“Rubbish!” cried a man in the audience. The scene was a public meeting against the war in Afghanistan. What prompted his outburst was a reference to the results of an opinion poll conducted there last December.
According to the ABC News poll, 68% of Afghans “strongly” or “somewhat” support the presence of US military forces in Afghanistan. This was unpalatable to our heckler, and so it had to be wrong. A complex picture He is not alone. Last year, in the teeth of similar poll results, the Stop the War Coalition produced a leaflet claiming, without further evidence, that: “The majority of Afghans do not want the war and occupation”.
In reality, the evidence points to a more complex picture. The ABC poll indicates support for Obama’s surge (30,000 extra US troops this year). 61% of Afghans either “strongly” (22%) or “somewhat” (39%) supported the escalation. Only 8% said that attacks on US/NATO forces “can be justified”, down from 25% at the beginning of 2009.
In a Chatham House debate last year, Stop the War’s convenor Lindsey German hinted that such polls were deliberately falsified, and the liberal Huffington Post news website has recently elaborated a similar critique. The latter cited claims that the December poll had excluded rural areas, that it probably contained falsified data, and that it was implausible for the interviewers to have visited all of the sites claimed, owing to security concerns. None of this appears to bear serious scrutiny.
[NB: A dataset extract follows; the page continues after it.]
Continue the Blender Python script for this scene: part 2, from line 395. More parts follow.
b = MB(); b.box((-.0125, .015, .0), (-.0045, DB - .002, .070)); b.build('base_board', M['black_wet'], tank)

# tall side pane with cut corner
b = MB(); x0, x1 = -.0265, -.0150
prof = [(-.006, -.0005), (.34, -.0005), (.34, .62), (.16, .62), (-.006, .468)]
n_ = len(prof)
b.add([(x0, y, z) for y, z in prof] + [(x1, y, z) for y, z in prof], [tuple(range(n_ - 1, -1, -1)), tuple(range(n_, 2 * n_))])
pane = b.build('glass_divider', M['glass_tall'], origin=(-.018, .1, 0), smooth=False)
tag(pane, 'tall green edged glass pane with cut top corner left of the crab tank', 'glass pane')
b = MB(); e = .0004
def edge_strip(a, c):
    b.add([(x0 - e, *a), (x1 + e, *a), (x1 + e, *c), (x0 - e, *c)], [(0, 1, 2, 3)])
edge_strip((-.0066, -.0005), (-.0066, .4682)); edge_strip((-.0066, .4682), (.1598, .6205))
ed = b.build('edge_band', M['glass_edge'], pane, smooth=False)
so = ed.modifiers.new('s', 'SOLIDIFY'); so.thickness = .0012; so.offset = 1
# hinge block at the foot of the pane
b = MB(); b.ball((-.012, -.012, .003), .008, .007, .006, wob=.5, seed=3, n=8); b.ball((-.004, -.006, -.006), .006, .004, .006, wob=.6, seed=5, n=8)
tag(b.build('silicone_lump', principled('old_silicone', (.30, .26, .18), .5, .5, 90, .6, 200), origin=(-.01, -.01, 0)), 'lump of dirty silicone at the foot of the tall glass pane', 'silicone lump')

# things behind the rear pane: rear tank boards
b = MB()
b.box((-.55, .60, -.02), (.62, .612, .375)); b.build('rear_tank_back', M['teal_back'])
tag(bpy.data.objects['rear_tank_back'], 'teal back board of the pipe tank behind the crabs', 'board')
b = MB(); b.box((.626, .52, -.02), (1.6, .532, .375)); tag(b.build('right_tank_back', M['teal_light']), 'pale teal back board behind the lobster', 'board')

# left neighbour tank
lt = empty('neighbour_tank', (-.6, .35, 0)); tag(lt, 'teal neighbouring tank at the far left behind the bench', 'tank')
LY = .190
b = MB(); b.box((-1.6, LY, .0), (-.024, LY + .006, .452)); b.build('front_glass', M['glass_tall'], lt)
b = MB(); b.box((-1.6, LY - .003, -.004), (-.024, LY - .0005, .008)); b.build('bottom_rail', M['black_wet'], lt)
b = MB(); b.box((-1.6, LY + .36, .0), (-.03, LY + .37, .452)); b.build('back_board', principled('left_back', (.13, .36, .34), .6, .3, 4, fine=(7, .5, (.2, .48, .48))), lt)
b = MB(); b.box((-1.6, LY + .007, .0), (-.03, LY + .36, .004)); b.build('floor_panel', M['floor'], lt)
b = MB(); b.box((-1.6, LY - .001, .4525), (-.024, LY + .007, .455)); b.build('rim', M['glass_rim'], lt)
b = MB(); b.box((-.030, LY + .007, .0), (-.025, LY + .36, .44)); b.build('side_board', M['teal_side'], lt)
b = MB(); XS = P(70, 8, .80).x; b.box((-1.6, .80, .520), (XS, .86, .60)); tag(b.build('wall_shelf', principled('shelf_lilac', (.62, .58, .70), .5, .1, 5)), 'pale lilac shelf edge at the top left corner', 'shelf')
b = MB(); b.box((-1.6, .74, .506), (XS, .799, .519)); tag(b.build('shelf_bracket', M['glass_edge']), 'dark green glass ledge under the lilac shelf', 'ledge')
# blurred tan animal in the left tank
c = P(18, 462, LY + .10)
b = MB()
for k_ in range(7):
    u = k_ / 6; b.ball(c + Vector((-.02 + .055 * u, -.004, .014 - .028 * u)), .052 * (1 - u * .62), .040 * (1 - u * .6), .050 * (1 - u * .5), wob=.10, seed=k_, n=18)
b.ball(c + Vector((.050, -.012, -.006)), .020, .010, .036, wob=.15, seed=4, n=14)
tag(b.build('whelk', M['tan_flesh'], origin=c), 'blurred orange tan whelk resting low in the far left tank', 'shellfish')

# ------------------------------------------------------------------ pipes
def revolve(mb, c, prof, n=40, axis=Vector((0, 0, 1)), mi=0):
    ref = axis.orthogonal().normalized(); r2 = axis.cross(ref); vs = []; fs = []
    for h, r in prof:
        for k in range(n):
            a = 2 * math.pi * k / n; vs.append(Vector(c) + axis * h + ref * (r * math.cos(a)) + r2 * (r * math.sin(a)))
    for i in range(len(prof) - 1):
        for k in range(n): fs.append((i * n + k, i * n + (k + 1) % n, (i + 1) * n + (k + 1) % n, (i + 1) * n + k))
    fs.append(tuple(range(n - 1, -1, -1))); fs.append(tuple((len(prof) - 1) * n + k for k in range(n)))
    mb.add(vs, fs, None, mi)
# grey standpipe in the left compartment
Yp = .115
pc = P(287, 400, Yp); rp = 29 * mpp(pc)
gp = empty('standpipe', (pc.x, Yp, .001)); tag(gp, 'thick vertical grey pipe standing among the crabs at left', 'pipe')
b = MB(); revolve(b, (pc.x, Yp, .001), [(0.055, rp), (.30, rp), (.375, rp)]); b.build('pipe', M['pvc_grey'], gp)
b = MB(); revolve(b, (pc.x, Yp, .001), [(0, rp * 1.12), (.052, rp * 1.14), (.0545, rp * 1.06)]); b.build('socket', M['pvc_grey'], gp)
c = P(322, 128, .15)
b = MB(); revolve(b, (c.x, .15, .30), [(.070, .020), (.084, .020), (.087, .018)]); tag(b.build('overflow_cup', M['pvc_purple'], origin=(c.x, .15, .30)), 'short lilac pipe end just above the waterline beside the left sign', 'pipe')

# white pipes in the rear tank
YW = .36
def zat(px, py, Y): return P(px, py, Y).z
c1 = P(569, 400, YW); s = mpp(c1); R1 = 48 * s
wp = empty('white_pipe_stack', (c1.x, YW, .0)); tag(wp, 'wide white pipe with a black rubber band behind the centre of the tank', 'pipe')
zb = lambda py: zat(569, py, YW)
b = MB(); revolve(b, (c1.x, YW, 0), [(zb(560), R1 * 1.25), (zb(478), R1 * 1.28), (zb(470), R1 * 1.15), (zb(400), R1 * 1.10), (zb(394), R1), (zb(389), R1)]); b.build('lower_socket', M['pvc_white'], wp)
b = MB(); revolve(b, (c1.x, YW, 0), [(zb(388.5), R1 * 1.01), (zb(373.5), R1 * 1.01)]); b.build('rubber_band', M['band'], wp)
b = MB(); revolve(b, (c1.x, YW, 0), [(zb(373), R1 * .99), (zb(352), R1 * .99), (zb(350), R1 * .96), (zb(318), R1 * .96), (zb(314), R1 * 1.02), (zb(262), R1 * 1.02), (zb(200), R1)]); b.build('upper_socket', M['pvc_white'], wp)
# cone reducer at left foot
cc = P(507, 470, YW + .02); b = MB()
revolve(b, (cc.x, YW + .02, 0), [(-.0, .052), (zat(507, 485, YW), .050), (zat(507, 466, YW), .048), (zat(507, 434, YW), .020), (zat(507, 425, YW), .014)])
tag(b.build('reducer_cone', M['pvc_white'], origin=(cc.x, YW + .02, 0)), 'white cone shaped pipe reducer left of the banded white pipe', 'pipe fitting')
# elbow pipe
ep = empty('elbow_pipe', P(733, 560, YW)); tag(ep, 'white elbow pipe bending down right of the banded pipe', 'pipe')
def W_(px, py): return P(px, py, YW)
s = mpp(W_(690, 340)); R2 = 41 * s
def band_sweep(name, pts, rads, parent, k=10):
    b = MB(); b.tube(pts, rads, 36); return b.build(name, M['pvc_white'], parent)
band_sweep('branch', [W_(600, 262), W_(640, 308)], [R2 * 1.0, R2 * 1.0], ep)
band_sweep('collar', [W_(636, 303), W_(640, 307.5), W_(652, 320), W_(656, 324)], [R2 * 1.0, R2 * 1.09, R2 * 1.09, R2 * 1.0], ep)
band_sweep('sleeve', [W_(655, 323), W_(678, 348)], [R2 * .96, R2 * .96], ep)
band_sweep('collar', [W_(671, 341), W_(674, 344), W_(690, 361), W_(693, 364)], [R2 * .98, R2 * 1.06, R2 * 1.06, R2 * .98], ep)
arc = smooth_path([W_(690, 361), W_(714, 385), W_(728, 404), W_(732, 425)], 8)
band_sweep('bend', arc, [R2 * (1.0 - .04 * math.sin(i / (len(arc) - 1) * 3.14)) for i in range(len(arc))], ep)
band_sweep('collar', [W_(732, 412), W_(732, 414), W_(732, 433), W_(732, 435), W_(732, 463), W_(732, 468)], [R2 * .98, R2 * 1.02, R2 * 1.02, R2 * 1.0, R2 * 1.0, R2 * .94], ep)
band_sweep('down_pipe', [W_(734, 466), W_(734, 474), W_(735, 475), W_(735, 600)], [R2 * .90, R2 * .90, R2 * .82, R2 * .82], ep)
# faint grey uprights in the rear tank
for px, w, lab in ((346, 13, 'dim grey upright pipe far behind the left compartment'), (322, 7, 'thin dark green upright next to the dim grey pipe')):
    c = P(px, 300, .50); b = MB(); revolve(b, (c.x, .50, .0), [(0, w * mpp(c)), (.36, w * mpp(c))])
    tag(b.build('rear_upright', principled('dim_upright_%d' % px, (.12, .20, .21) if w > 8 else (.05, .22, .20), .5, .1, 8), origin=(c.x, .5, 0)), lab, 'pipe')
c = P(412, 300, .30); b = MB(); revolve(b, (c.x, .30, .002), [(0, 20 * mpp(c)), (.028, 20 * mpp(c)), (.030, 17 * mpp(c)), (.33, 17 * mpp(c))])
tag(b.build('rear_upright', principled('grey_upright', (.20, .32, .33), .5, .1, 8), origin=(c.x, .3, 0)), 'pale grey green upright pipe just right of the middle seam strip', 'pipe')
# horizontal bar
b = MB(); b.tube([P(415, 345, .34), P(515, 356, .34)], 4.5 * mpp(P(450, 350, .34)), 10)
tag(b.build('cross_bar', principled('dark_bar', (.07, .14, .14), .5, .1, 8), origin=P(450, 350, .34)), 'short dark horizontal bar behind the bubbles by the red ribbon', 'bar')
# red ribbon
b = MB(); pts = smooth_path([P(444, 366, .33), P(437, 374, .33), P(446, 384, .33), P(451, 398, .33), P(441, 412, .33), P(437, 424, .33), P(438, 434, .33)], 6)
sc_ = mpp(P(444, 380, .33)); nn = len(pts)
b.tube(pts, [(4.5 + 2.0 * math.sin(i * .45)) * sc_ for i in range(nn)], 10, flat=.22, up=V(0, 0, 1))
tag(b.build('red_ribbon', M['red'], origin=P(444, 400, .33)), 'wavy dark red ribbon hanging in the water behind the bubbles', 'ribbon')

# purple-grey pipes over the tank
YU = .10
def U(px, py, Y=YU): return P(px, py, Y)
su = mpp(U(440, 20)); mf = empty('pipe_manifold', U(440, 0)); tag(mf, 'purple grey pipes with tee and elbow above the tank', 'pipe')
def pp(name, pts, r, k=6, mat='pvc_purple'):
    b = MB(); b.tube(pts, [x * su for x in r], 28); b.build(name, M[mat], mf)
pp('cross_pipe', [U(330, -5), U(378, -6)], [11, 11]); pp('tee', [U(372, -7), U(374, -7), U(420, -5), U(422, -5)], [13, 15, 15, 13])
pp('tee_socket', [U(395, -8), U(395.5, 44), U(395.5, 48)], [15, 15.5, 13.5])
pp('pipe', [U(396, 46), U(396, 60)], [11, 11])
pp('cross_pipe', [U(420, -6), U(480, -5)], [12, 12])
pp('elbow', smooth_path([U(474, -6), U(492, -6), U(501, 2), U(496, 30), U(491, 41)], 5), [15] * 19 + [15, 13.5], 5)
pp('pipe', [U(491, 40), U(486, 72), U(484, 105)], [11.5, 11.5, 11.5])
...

Indeed, as a detailed response from ABC’s polling director explained: 80% of interviews were conducted in rural areas, 31% were directly monitored or back-checked by supervisors, and all data were subject to strict quality control review. In the absence of any evidence of falsification – a serious charge – these polls have to be taken seriously (though not, of course, uncritically). The Huffington Post’s point that the Taliban doesn’t carry out surveys, pollsters are likely to represent “foreign troops, the central government” or a private company associated with the occupation clearly has some merit.
However, 59% of those interviewed rated the performance of US forces negatively, and 62% blamed either US/NATO forces or “both sides equally” for the deaths of civilians in airstrikes – hardly results tailored to garner favour with a supposedly pro-NATO interviewer. So what accounts for the support for the US/NATO presence, and the dramatic shift from majority opposition to Obama’s escalation (see PN 2507)?
The biggest danger
Polls in Afghanistan have consistently shown that a majority of Afghans fear the Taliban, and this, more than anything else, probably accounts for the continuing high levels of support for the presence of US/NATO forces. In the December 2009 poll, 72% identified the Taliban as one of the “biggest danger[s] in the country” (only 20% named the US) and 90% said that they preferred the current government to the Taliban.
The apparent decline in the proportion of civilian deaths attributable to US/NATO forces may partly explain the about-face on the surge. However, the national polls fail to reveal certain crucial regional variations. So, while 68% of Afghans support the presence of US forces nationally, in the south and the east – where the fighting is heaviest – only 42% do. Similarly, support for attacks on US/NATO forces is “much higher” in the south than it is nationally. In other words, there is far less support for the war among those at its sharp end.
Fuelling conflict
And it’s no coincidence that the south and the east are predominantly Pashtun - the ethnic group comprising roughly 42% of Afghanistan’s population, from which the Taliban draws its recruits. In effect, we have taken sides in Afghanistan’s long civil war. Current US strategy – rapidly training scores of thousands of new Afghan soldiers and police – looks set to further increase sectarian strife.
As the Independent’s Patrick Cockburn has noted: “The US can only increase the military strength of the Afghan state swiftly by skewing it towards the Tajiks, who were always the core of opposition to the Taliban”. No-one should be deceived into supporting such an outcome. Most Afghans – 65% nationally, rising to nearly 75% in the South and 91% in the East – still favour negotiations with the Taliban to end the war.
Moreover, according to the Guardian, while “British officials believe that significant Taliban leaders are ready to start talking about a political settlement... senior officials in the Obama administration believe peace talks are premature”. By pushing for British withdrawal, the anti-war movement can help force the US to the negotiating table. It should continue to do so, free from self-deception.